- [Data extract]:
________________
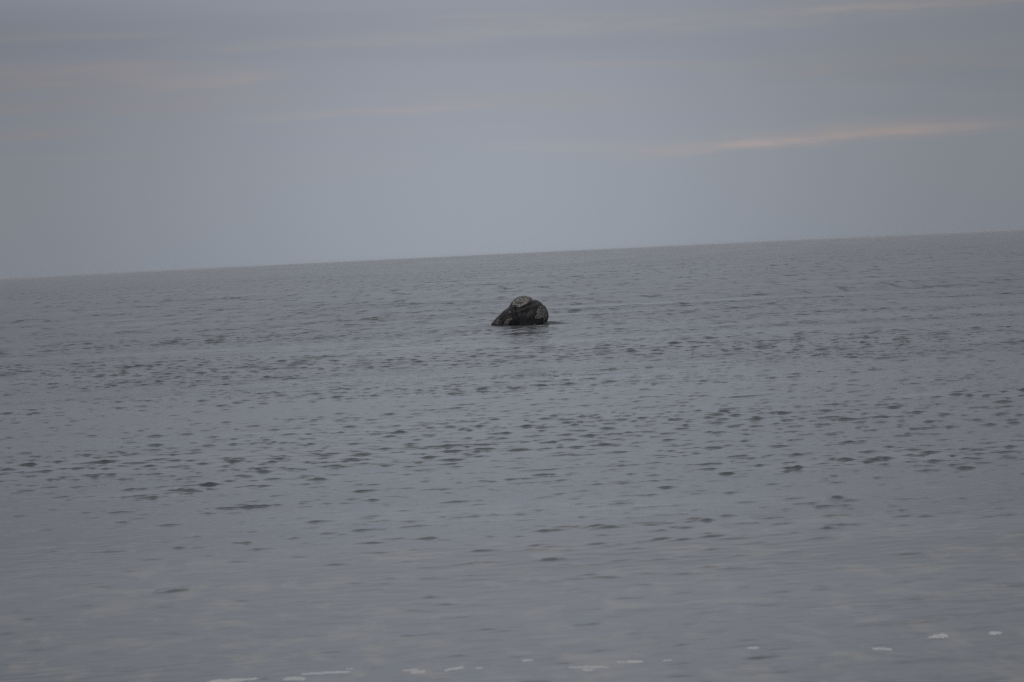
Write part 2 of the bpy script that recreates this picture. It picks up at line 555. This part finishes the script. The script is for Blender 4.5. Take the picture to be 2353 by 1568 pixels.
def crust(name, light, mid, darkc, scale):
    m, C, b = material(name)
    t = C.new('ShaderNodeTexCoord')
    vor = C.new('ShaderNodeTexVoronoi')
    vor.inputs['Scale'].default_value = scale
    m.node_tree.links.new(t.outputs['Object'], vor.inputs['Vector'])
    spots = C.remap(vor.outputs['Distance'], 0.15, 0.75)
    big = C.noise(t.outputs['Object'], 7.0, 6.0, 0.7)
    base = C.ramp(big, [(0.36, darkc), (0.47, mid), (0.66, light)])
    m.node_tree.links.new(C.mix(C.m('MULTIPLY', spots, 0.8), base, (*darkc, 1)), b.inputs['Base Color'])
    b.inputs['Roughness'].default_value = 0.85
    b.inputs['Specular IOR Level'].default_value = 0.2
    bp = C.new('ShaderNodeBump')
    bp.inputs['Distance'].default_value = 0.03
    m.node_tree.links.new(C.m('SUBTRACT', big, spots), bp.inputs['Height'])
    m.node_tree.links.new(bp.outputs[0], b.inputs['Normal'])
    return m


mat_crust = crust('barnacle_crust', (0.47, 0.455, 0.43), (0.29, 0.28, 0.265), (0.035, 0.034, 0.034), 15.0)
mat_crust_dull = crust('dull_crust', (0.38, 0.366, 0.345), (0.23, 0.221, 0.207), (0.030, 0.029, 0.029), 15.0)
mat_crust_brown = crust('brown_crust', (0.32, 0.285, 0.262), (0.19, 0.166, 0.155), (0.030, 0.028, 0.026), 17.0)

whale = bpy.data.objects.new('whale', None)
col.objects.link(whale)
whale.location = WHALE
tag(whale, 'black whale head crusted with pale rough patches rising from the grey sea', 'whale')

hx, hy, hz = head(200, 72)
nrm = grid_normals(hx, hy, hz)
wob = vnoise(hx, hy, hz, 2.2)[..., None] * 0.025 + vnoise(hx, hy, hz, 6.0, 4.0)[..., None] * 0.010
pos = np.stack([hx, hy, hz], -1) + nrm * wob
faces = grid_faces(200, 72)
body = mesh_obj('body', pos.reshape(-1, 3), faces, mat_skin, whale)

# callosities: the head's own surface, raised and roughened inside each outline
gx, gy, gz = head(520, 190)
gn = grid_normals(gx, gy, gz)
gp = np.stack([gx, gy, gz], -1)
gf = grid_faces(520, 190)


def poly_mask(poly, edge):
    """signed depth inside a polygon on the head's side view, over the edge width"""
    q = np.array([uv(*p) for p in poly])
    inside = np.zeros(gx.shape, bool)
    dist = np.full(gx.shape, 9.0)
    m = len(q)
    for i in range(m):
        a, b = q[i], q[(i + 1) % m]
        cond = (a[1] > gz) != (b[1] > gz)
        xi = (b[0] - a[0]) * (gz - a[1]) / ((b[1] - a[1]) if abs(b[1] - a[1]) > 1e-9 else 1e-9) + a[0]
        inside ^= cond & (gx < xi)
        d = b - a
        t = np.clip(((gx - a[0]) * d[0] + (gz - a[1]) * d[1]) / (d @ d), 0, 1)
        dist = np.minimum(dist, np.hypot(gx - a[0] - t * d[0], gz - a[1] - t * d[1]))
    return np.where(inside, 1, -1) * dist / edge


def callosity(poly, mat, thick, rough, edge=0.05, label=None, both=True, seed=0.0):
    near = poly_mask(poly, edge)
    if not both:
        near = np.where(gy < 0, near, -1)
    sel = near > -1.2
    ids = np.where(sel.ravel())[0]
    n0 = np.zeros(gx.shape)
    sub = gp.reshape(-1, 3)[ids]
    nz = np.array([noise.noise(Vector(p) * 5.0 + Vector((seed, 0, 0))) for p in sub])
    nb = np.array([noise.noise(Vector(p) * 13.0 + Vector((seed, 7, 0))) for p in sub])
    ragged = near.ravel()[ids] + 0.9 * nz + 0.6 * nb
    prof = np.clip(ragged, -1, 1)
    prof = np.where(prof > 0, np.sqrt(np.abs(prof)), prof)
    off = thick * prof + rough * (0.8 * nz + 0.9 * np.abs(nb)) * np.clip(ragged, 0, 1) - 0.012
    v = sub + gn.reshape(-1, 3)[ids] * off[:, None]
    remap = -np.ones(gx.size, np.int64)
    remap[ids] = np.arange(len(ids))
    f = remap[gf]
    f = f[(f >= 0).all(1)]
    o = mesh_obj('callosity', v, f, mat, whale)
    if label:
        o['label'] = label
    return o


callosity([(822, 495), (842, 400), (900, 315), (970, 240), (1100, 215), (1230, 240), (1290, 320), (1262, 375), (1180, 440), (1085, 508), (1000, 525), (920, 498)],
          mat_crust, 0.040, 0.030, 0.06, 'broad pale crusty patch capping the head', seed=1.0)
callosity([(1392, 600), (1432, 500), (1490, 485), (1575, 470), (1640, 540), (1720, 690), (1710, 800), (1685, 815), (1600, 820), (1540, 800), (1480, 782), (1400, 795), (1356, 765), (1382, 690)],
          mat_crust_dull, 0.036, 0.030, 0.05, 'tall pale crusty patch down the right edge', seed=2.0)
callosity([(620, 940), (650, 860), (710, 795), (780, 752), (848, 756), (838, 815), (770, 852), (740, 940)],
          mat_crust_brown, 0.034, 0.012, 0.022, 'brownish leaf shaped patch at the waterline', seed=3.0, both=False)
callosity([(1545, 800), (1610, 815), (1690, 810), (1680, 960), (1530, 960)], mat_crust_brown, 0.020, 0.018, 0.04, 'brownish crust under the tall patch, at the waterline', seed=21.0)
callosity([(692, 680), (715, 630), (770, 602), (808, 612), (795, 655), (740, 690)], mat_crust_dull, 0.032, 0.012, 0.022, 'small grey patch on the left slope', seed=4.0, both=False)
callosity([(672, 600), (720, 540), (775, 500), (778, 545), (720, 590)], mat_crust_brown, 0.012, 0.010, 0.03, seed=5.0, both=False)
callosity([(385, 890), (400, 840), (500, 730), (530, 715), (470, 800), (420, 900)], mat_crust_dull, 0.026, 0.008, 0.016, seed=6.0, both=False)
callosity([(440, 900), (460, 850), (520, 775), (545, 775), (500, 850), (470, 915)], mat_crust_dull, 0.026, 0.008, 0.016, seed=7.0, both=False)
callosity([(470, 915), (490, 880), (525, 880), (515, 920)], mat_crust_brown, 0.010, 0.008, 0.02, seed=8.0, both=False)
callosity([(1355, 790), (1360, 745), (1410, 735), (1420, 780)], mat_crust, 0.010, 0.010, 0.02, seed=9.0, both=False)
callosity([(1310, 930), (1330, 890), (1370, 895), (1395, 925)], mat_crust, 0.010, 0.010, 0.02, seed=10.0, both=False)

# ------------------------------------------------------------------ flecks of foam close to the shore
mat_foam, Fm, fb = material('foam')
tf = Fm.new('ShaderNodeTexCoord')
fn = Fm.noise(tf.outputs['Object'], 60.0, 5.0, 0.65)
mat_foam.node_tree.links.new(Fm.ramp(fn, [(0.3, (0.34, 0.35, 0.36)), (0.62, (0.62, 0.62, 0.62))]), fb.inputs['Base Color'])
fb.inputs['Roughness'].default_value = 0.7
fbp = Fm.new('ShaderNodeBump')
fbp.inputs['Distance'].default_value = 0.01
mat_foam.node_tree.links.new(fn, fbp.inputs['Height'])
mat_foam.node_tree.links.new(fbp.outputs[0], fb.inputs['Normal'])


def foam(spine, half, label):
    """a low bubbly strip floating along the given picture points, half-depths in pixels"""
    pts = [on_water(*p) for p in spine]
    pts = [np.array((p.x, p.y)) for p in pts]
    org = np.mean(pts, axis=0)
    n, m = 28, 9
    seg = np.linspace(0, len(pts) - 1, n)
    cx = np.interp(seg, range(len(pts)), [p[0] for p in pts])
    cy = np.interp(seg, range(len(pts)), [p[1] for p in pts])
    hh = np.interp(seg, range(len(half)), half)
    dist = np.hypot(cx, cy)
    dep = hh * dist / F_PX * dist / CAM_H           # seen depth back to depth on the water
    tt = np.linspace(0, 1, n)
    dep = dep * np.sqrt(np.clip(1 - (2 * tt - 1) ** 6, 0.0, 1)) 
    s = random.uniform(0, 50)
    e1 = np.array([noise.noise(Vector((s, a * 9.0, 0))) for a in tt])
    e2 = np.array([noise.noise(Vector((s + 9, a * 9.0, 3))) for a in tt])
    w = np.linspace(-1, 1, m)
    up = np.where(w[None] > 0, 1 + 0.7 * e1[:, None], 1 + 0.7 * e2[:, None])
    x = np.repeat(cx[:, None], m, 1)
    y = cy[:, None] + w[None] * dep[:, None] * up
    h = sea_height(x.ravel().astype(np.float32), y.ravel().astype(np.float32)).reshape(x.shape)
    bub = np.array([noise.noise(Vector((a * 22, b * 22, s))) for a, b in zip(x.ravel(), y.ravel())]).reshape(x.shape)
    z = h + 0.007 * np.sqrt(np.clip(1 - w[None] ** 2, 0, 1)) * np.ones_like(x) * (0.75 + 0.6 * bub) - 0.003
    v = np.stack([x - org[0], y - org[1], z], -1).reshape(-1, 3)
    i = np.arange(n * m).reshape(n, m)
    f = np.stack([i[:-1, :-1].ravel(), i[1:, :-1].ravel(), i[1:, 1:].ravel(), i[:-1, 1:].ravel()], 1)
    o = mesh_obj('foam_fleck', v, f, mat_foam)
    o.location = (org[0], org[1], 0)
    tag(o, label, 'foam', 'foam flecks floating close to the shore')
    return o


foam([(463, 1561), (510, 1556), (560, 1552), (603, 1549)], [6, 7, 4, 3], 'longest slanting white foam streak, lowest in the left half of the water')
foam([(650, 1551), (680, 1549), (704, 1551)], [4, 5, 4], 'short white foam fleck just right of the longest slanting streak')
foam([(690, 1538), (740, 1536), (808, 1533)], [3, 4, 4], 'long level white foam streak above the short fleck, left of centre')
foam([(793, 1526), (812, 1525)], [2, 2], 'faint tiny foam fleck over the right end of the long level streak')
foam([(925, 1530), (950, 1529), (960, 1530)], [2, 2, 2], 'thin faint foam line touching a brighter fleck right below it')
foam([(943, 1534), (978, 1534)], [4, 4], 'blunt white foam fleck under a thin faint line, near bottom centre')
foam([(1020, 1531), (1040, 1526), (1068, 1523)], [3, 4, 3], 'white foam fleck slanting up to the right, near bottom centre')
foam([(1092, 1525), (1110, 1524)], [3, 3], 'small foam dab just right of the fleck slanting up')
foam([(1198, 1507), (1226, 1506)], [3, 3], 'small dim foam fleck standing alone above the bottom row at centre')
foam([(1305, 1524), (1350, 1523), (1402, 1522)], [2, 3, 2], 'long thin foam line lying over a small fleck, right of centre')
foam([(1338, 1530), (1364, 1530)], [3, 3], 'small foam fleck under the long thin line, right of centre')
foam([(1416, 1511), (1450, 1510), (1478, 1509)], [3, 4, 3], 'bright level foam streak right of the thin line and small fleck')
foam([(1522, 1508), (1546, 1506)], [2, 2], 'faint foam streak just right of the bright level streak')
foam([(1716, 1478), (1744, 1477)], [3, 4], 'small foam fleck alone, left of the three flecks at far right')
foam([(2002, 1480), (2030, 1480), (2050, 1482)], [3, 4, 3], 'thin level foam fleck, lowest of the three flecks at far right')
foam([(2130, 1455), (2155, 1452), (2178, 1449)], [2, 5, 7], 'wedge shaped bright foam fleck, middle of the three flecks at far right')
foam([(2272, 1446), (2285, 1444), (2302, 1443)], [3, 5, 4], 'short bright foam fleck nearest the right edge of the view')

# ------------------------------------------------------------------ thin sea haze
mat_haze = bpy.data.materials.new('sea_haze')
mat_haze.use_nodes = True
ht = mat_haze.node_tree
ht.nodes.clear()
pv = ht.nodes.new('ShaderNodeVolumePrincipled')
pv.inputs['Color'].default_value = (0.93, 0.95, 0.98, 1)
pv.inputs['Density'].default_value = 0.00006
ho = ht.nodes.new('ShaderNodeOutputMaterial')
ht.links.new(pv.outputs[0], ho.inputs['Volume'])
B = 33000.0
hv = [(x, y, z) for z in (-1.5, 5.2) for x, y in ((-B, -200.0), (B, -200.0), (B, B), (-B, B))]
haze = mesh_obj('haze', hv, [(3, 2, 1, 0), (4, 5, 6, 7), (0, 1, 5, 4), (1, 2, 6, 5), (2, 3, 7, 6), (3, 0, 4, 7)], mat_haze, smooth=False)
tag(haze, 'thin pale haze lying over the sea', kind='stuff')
________________
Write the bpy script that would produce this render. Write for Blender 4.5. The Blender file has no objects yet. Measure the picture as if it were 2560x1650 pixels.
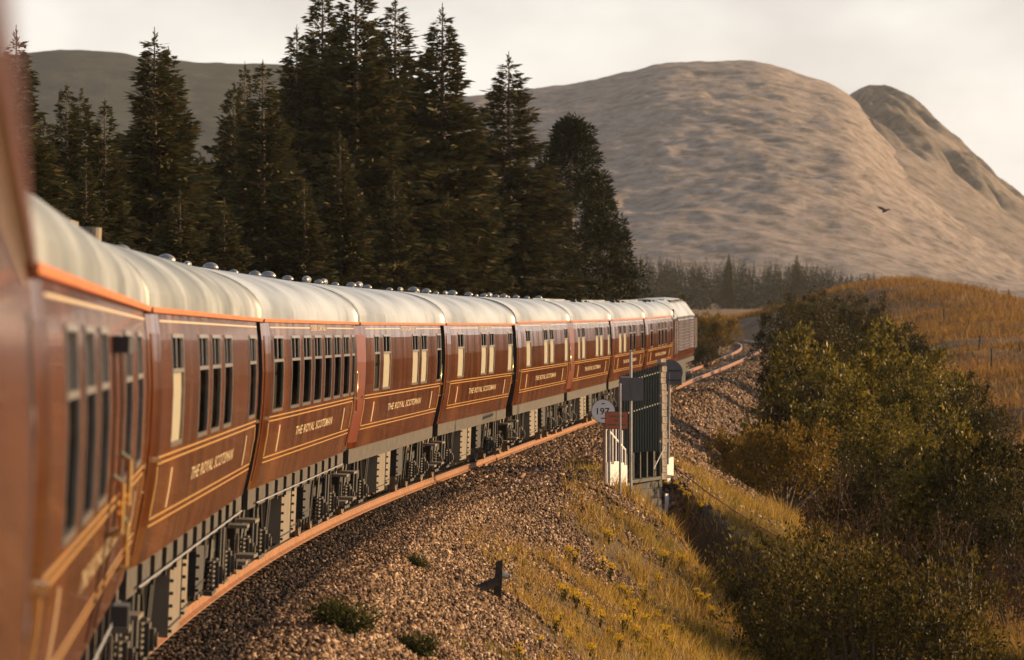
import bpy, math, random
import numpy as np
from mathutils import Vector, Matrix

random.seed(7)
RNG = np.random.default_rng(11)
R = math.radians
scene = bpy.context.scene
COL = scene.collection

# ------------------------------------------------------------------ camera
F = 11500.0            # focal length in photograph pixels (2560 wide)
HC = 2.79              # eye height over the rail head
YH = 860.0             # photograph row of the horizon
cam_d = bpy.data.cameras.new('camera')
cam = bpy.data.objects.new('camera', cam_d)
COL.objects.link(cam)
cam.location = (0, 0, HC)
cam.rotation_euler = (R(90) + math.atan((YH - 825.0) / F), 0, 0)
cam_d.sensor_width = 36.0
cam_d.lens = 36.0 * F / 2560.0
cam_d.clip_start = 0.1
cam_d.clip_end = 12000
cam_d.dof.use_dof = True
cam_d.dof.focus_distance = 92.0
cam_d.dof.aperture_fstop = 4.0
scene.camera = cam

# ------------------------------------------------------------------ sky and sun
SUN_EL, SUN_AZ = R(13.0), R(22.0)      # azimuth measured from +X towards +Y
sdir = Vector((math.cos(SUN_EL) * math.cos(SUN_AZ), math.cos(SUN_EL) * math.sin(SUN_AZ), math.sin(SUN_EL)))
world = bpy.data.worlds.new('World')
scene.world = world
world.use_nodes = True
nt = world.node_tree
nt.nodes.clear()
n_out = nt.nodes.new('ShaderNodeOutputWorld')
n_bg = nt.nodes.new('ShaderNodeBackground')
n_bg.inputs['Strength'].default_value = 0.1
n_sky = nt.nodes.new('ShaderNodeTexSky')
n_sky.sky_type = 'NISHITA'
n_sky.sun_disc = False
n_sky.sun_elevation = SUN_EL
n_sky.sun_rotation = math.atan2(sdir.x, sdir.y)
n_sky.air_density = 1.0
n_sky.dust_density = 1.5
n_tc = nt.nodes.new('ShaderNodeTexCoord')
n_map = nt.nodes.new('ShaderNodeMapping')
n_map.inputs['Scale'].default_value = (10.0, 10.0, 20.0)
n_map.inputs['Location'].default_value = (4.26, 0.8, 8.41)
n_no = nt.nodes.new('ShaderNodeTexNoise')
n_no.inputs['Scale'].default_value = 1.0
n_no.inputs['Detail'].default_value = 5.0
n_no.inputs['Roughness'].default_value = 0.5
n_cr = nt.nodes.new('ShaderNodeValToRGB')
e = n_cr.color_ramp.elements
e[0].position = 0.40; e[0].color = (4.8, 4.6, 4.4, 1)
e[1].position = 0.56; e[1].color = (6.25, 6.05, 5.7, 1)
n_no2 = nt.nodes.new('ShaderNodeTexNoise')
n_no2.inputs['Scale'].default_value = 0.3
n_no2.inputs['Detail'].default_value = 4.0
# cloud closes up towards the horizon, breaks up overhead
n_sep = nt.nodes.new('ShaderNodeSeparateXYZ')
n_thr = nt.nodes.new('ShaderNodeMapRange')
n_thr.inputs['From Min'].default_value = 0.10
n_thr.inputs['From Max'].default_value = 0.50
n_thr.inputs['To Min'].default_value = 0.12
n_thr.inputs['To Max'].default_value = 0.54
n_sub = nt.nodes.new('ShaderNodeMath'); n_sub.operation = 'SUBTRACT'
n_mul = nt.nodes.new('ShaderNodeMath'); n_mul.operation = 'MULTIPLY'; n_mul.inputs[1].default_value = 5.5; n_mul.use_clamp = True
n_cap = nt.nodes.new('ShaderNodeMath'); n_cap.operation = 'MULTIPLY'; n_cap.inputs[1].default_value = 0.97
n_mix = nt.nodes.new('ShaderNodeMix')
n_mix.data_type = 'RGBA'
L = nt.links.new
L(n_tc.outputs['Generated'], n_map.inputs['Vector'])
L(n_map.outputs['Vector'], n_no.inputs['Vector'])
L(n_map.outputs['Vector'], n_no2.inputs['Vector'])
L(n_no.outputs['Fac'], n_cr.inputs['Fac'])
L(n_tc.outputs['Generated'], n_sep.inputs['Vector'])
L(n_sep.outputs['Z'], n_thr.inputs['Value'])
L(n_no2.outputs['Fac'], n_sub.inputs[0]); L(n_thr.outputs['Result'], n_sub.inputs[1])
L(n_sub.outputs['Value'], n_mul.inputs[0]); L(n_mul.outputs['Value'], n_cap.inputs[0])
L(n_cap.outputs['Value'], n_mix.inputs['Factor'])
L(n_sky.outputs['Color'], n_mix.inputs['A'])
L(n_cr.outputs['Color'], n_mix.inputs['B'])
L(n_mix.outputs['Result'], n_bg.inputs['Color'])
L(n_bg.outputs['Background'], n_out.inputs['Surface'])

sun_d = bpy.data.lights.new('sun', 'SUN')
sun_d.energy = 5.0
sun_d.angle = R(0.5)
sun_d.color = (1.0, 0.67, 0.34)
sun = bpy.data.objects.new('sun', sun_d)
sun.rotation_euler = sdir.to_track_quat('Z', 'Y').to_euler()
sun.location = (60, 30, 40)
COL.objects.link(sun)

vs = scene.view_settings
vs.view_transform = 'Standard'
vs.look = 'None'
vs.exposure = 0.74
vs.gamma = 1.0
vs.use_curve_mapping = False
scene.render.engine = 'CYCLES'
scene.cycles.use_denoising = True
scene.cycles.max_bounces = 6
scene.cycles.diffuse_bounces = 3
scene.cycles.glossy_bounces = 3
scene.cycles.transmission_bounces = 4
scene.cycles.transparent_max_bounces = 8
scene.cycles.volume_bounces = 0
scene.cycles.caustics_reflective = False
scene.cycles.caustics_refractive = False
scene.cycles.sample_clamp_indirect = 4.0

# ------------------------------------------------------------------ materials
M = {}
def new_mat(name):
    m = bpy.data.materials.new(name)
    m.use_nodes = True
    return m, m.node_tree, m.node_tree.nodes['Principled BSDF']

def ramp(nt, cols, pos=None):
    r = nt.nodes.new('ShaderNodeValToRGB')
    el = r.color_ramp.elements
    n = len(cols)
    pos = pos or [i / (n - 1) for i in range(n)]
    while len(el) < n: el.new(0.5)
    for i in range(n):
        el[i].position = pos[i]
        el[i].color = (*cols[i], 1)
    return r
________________
- [Exercise directions]: Only lines with "Write" are wanted here; list each of them.

- [The response]:
Write part 2 of the bpy script that recreates this picture. It picks up at line 555. This part finishes the script. The script is for Blender 4.5. Take the picture to be 2353 by 1568 pixels.
Write the bpy script that would produce this render. Write for Blender 4.5. The Blender file has no objects yet. Measure the picture as if it were 2560x1650 pixels.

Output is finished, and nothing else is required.